Por Alexandre Henriques
No mês de setembro do ano 1957, em Chicago, nos Estados Unidos, morreu Karl Patterson Schmidt, um dos mais renomados herpetologistas (estudioso dos répteis e anfíbios) do seu tempo.
Soube da existência dele só agora, através de um documentário da BBC de Londres enfocando, especialmente, as causas e circunstâncias que envolveram a sua morte.
De Gentil Filho soube muito antes. Ou melhor, desde quando ele nasceu, tendo participado, inclusive, da alegria da sua chegada, com a mesma emoção de um tio cordial.
De coincidente tem-se que ambos enveredaram, cada qual em seu tempo, com um rigor científico peculiar, na identificação e estudo dos répteis.
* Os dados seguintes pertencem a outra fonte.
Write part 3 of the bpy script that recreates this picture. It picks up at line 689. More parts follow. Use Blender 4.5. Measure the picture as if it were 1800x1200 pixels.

O que chama a atenção no caso de Karl Peterson é a especulação de que, ao ser picado por uma “boomslang”, (serpente venenosa que habita a África sub-saarina), após identificá-la e asseverar-se da letalidade da peçonha, bem como da inexistência de um antídoto, a não ser na África, passou a registrar a experiência da sua própria morte, descrevendo em um caderno, minuciosamente, cada etapa da ação deletéria do veneno sobre o seu organismo, revelando uma impressionante serenidade e pendor científico até o último momento da sua existência.
A publicação “Serpentes da Paraíba” é um trabalho feito não só por alguns pares de mãos, mas produzido por cérebros jovens e idealistas, desejosos de contribuir com a ciência, no estudo da diversidade e no intuito da preservação desses seres que são, em última análise, um patrimônio da humanidade.
Dentre essas cabeças privilegiadas que produziram o livro, está a do Doutor em Ciências Biológicas Gentil Alves Pereira Filho, que há algum tempo me presenteou com a sua obra. Deixei para agradecê-lo só agora, com o zelo e a circunstância que o livro inspira, pois tenho a consciência de que um lacônico muito obrigado não bastaria para demonstrar a gratidão por um presente tão rico, principalmente para apaixonados pela natureza como eu.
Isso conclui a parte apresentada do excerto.